Once again, however, the practice of reading spark plugs has largely become obsolete now that cars' fuel/air mixtures and cylinder temperatures are maintained within a narrow range, but is still valuable for racing applications.

Indexing spark plugs

A matter of some debate is the "indexing" of plugs upon installation, usually only for high performance or racing applications; this involves installing them so that the open area of the spark gap, not shrouded by the ground electrode, faces the center of the combustion chamber, towards the intake valve, rather than the wall. Many experts believe that this will maximize the exposure of the fuel-air mixture to the spark, and therefore result in better ignition; others, however, believe that this is useful only to keep the ground electrode be out of the way of the piston in ultra-high-compression engines if clearance is insufficient. In any event, this is accomplished by marking the location of the gap on the outside of the plug, installing it, and noting the direction in which the mark faces; then the plug is removed and additional washers are added so as to change the orientation of the tightened plug. This must be done individually for each plug, as the orientation of the gap with respect to the threads of the shell is random.

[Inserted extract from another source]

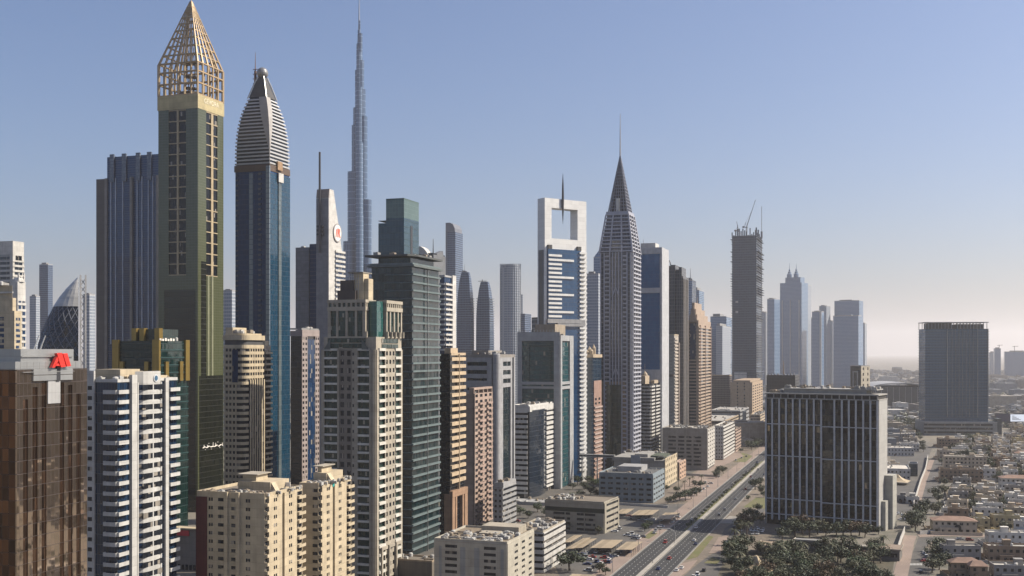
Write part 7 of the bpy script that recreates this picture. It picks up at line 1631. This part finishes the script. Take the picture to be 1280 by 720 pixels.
# illuminated-style roadside sign post (blue and white) on the service road
r = empty('road_sign', 'small blue and white roadside sign on a post by the service road', 'sign', gp(908, 690), -R(10)); b = MB(); b.box(-1.2, 1.2, 0, .15, 3.2, 6.2); b.build('sign_panel', plain('sign_blue', (.04, .12, .3), .4), r); b = MB(); b.box(-.8, .8, -.04, -.01, 3.6, 5.8); b.build('white_mark', WHITE, r); b = MB(); b.box(-.12, .12, .02, .16, 0, 3.2); b.build('post', STEEL, r)
make_trees()

# ================================================================ FAR CITY AND HAZE
def far_city():
    q = random.Random(77); mats = [wall('far_sand', (.48, .43, .36), .9), wall('far_pale', (.68, .66, .62), .9), wall('far_brown', (.30, .27, .24), .9), wall('far_grey', (.30, .32, .34), .9)]; b = MB()
    def block(X, D, w, d, h, mi): b.mi = mi; b.box(X-w/2, X+w/2, D, D+d, 0, h); b.box(X-w*.3, X, D+d*.3, D+d*.6, h, h+2)
    for i in range(3600):
        D = 1300+5200*q.random()**1.4; X = D*(q.uniform(.18, .50) if q.random() < .8 else q.uniform(-.5, .5))
        if abs((X*VX+D*VY)+114) < 26: continue
        if D < 1590 and X > street_x(min(D, 1590))-60: continue
        k = 1 if q.random() < .95 else 2.2; block(X, D, q.uniform(9, 26)*k, q.uniform(9, 20)*k, q.choice((4, 6, 7, 8, 9, 12))*k, q.randrange(4))
    for i in range(1500):      # the same low city goes on to the right of the view
        D = q.uniform(-200, 3000); X = max(D*.55, 60)+330+2400*q.random()**1.5
        k = 1 if q.random() < .9 else 2.5; block(X, D, q.uniform(10, 26)*k, q.uniform(10, 20)*k, q.choice((5, 7, 8, 9, 12, 16))*k, q.randrange(4))
    for i in range(420):       # blocks below and right of the frame
        D = q.uniform(60, 1050); X = q.uniform(40, 720)
        if X*VX-D*UX+100 < 22 or abs(X*VX-D*UX+100) < 22 or (640+F*X/D < 1320 and HZ+H*F/D < 760): continue
        h = q.choice((6, 8, 9, 12, 16, 24, 34)) if X < 480 else q.choice((8, 12, 20, 40, 60))
        if 640+F*(X-16)/(D+24) < 1330 and HZ+F*(H-h-3)/(D+22) < 745: continue
        block(X, D, q.uniform(12, 26), q.uniform(12, 22), h, q.randrange(4))
    for i in range(60):  # unseen towers off to the right, added as shapes for the copper glass to mirror
        D = q.uniform(420, 1150); X = q.uniform(500, 900)+max(0, D-800)*.5; block(X, D, q.uniform(24, 45), q.uniform(24, 45), q.uniform(40, 135), q.choice((0, 2, 3, 3)))
    for i in range(260):       # unseen towers behind the viewpoint, added to darken reflections and shaded faces
        D = -q.uniform(120, 2200); X = q.uniform(-900, 900); h = q.uniform(20, 150) if X < 150-D*-.3 else q.uniform(8, 60)
        if abs((X*VX+D*VY)+114) < 30 or (X*X+D*D) < 130**2: continue
        block(X, D, q.uniform(22, 40), q.uniform(22, 40), h, 3)
    b.build('distant_and_unseen_buildings', mats, None, 'stuff')
    c = MB(); lm = wall('far_leaf', (.05, .06, .03), .9)
    for i in range(2100):
        D = 1350+2800*q.random()**1.3; X = D*q.uniform(.2, .5); h = q.uniform(5, 10)
        if i > 1500:
            D = q.uniform(60, 1050); X = q.uniform(40, 600)
            if 640+F*X/D < 1320 and HZ+H*F/D < 760: continue
        if abs((X*VX+D*VY)+114) < 22: continue
        if D < 1590 and X > street_x(min(D, 1590))-60: continue
        for k in range(10):
            p = Vector((X+q.gauss(0, 4), D+q.gauss(0, 4), h*q.uniform(.2, 1))); s = q.uniform(1.2, 2.6); a = Vector((q.gauss(0, 1), q.gauss(0, 1), q.gauss(0, 1))).normalized(); e = a.orthogonal().normalized(); c.quad(p-a*s, p+e*s, p+a*s, p-e*s)
    c.build('distant_trees', LEAF[0], None, 'stuff')
far_city()
hz = MB(); hz.box(-S-500, S+500, -4500, S+500, -1, 850); hm = bpy.data.materials.new('haze'); hm.use_nodes = True; nt = hm.node_tree
nt.nodes.remove(nt.nodes['Principled BSDF']); pv = nt.nodes.new('ShaderNodeVolumePrincipled'); pv.inputs['Color'].default_value = (.96, .93, .93, 1); pv.inputs['Density'].default_value = HAZE; pv.inputs['Anisotropy'].default_value = .4
nt.links.new(pv.outputs[0], nt.nodes['Material Output'].inputs['Volume']); hz.build('haze', hm, None, 'stuff')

Spark plugs should operate between average temperatures of 40°c and 80°c or 104°F and 176°F. This is referred to as the heat range. The temperature that a spark plug will reach depends on the distance that the heat must travel from the insulator to reach the outer shell of the plug and enter the cylinder head and the water jacket. If the heat path is long, the plug will retain more heat and therefore will run at a higher temperature than one with a short heat path.